Do this
Reproduce each line of the material precisely.

Provided material
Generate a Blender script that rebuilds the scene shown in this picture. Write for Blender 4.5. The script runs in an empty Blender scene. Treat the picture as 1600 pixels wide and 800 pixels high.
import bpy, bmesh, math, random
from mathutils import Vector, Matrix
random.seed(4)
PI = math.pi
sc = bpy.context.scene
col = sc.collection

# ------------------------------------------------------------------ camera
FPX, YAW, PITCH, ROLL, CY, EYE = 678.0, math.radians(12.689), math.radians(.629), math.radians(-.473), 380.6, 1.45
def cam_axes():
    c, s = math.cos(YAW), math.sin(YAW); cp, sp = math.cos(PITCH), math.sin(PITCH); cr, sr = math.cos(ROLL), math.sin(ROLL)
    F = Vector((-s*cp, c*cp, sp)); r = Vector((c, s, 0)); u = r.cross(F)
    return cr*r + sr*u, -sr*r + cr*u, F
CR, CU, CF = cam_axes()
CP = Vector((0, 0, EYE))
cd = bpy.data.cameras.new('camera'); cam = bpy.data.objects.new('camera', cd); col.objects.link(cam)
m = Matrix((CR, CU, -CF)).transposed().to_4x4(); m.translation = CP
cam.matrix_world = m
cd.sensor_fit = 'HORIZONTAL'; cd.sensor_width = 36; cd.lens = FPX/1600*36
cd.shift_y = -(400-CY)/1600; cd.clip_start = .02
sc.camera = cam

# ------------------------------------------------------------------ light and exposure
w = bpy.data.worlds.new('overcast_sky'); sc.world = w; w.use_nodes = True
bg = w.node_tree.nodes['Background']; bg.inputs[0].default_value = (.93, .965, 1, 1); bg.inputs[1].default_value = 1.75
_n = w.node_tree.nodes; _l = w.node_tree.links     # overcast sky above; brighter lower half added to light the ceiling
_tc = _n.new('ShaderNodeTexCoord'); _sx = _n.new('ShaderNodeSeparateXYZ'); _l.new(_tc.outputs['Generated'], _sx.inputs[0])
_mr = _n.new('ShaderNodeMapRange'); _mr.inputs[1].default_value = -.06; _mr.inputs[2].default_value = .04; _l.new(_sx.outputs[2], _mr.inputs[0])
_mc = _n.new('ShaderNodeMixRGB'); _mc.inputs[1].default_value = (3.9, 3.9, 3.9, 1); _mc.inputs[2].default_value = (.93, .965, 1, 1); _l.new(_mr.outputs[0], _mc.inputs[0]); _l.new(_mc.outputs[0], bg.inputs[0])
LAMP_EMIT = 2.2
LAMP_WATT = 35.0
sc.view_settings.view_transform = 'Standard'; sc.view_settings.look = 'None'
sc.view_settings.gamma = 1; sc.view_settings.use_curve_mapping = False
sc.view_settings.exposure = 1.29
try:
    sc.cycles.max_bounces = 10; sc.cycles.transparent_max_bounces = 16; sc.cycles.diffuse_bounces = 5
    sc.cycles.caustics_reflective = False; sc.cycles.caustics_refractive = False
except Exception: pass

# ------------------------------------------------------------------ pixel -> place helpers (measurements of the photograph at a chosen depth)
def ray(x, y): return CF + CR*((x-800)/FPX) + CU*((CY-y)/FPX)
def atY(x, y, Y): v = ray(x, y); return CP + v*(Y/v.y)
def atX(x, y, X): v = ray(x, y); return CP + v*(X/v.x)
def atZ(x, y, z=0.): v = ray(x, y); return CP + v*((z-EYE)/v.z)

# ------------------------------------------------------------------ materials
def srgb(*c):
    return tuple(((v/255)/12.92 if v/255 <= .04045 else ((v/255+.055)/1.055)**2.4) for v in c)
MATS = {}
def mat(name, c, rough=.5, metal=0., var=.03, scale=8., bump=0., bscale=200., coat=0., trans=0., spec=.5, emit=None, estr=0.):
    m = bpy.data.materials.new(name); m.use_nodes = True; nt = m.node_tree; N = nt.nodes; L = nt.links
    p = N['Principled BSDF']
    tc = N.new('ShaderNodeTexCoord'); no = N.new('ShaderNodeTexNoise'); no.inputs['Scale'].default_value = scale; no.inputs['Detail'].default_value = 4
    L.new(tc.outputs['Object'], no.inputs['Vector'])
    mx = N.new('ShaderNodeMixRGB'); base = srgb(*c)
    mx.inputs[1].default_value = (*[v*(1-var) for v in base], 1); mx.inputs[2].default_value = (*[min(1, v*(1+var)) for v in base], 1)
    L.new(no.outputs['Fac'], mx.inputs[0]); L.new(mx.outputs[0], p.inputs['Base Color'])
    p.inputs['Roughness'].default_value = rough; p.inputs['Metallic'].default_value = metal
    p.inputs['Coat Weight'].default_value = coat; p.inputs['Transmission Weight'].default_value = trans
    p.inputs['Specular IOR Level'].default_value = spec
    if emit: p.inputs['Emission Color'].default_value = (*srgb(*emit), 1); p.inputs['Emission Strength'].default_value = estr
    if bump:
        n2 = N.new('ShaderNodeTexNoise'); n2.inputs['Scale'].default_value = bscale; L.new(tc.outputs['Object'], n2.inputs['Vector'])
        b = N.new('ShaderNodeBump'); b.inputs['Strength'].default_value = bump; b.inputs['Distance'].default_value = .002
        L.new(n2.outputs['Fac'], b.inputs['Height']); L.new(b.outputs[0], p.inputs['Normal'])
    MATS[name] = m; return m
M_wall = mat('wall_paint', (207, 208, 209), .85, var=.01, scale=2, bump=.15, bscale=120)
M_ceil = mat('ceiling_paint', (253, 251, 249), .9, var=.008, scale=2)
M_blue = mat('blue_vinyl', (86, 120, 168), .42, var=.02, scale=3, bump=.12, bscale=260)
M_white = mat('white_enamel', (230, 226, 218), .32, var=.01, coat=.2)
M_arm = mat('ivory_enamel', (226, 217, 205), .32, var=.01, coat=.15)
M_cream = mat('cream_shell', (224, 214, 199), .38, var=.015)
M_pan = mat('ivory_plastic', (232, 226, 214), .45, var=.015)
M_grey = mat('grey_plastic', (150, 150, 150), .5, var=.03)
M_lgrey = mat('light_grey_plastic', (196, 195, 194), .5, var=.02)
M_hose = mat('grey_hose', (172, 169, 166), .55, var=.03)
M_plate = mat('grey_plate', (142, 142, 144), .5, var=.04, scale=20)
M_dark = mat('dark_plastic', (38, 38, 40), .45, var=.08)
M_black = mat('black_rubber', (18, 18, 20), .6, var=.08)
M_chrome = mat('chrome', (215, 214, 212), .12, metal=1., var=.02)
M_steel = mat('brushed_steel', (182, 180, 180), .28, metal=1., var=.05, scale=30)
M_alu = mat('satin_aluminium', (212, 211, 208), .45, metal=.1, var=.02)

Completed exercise
Generate a Blender script that rebuilds the scene shown in this picture. Write for Blender 4.5. The script runs in an empty Blender scene. Treat the picture as 1600 pixels wide and 800 pixels high.
import bpy, bmesh, math, random
from mathutils import Vector, Matrix
random.seed(4)
PI = math.pi
sc = bpy.context.scene
col = sc.collection

# ------------------------------------------------------------------ camera
FPX, YAW, PITCH, ROLL, CY, EYE = 678.0, math.radians(12.689), math.radians(.629), math.radians(-.473), 380.6, 1.45
def cam_axes():
    c, s = math.cos(YAW), math.sin(YAW); cp, sp = math.cos(PITCH), math.sin(PITCH); cr, sr = math.cos(ROLL), math.sin(ROLL)
    F = Vector((-s*cp, c*cp, sp)); r = Vector((c, s, 0)); u = r.cross(F)
    return cr*r + sr*u, -sr*r + cr*u, F
CR, CU, CF = cam_axes()
CP = Vector((0, 0, EYE))
cd = bpy.data.cameras.new('camera'); cam = bpy.data.objects.new('camera', cd); col.objects.link(cam)
m = Matrix((CR, CU, -CF)).transposed().to_4x4(); m.translation = CP
cam.matrix_world = m
cd.sensor_fit = 'HORIZONTAL'; cd.sensor_width = 36; cd.lens = FPX/1600*36
cd.shift_y = -(400-CY)/1600; cd.clip_start = .02
sc.camera = cam

# ------------------------------------------------------------------ light and exposure
w = bpy.data.worlds.new('overcast_sky'); sc.world = w; w.use_nodes = True
bg = w.node_tree.nodes['Background']; bg.inputs[0].default_value = (.93, .965, 1, 1); bg.inputs[1].default_value = 1.75
_n = w.node_tree.nodes; _l = w.node_tree.links     # overcast sky above; brighter lower half added to light the ceiling
_tc = _n.new('ShaderNodeTexCoord'); _sx = _n.new('ShaderNodeSeparateXYZ'); _l.new(_tc.outputs['Generated'], _sx.inputs[0])
_mr = _n.new('ShaderNodeMapRange'); _mr.inputs[1].default_value = -.06; _mr.inputs[2].default_value = .04; _l.new(_sx.outputs[2], _mr.inputs[0])
_mc = _n.new('ShaderNodeMixRGB'); _mc.inputs[1].default_value = (3.9, 3.9, 3.9, 1); _mc.inputs[2].default_value = (.93, .965, 1, 1); _l.new(_mr.outputs[0], _mc.inputs[0]); _l.new(_mc.outputs[0], bg.inputs[0])
LAMP_EMIT = 2.2
LAMP_WATT = 35.0
sc.view_settings.view_transform = 'Standard'; sc.view_settings.look = 'None'
sc.view_settings.gamma = 1; sc.view_settings.use_curve_mapping = False
sc.view_settings.exposure = 1.29
try:
    sc.cycles.max_bounces = 10; sc.cycles.transparent_max_bounces = 16; sc.cycles.diffuse_bounces = 5
    sc.cycles.caustics_reflective = False; sc.cycles.caustics_refractive = False
except Exception: pass

# ------------------------------------------------------------------ pixel -> place helpers (measurements of the photograph at a chosen depth)
def ray(x, y): return CF + CR*((x-800)/FPX) + CU*((CY-y)/FPX)
def atY(x, y, Y): v = ray(x, y); return CP + v*(Y/v.y)
def atX(x, y, X): v = ray(x, y); return CP + v*(X/v.x)
def atZ(x, y, z=0.): v = ray(x, y); return CP + v*((z-EYE)/v.z)

# ------------------------------------------------------------------ materials
def srgb(*c):
    return tuple(((v/255)/12.92 if v/255 <= .04045 else ((v/255+.055)/1.055)**2.4) for v in c)
MATS = {}
def mat(name, c, rough=.5, metal=0., var=.03, scale=8., bump=0., bscale=200., coat=0., trans=0., spec=.5, emit=None, estr=0.):
    m = bpy.data.materials.new(name); m.use_nodes = True; nt = m.node_tree; N = nt.nodes; L = nt.links
    p = N['Principled BSDF']
    tc = N.new('ShaderNodeTexCoord'); no = N.new('ShaderNodeTexNoise'); no.inputs['Scale'].default_value = scale; no.inputs['Detail'].default_value = 4
    L.new(tc.outputs['Object'], no.inputs['Vector'])
    mx = N.new('ShaderNodeMixRGB'); base = srgb(*c)
    mx.inputs[1].default_value = (*[v*(1-var) for v in base], 1); mx.inputs[2].default_value = (*[min(1, v*(1+var)) for v in base], 1)
    L.new(no.outputs['Fac'], mx.inputs[0]); L.new(mx.outputs[0], p.inputs['Base Color'])
    p.inputs['Roughness'].default_value = rough; p.inputs['Metallic'].default_value = metal
    p.inputs['Coat Weight'].default_value = coat; p.inputs['Transmission Weight'].default_value = trans
    p.inputs['Specular IOR Level'].default_value = spec
    if emit: p.inputs['Emission Color'].default_value = (*srgb(*emit), 1); p.inputs['Emission Strength'].default_value = estr
    if bump:
        n2 = N.new('ShaderNodeTexNoise'); n2.inputs['Scale'].default_value = bscale; L.new(tc.outputs['Object'], n2.inputs['Vector'])
        b = N.new('ShaderNodeBump'); b.inputs['Strength'].default_value = bump; b.inputs['Distance'].default_value = .002
        L.new(n2.outputs['Fac'], b.inputs['Height']); L.new(b.outputs[0], p.inputs['Normal'])
    MATS[name] = m; return m
M_wall = mat('wall_paint', (207, 208, 209), .85, var=.01, scale=2, bump=.15, bscale=120)
M_ceil = mat('ceiling_paint', (253, 251, 249), .9, var=.008, scale=2)
M_blue = mat('blue_vinyl', (86, 120, 168), .42, var=.02, scale=3, bump=.12, bscale=260)
M_white = mat('white_enamel', (230, 226, 218), .32, var=.01, coat=.2)
M_arm = mat('ivory_enamel', (226, 217, 205), .32, var=.01, coat=.15)
M_cream = mat('cream_shell', (224, 214, 199), .38, var=.015)
M_pan = mat('ivory_plastic', (232, 226, 214), .45, var=.015)
M_grey = mat('grey_plastic', (150, 150, 150), .5, var=.03)
M_lgrey = mat('light_grey_plastic', (196, 195, 194), .5, var=.02)
M_hose = mat('grey_hose', (172, 169, 166), .55, var=.03)
M_plate = mat('grey_plate', (142, 142, 144), .5, var=.04, scale=20)
M_dark = mat('dark_plastic', (38, 38, 40), .45, var=.08)
M_black = mat('black_rubber', (18, 18, 20), .6, var=.08)
M_chrome = mat('chrome', (215, 214, 212), .12, metal=1., var=.02)
M_steel = mat('brushed_steel', (182, 180, 180), .28, metal=1., var=.05, scale=30)
M_alu = mat('satin_aluminium', (212, 211, 208), .45, metal=.1, var=.02)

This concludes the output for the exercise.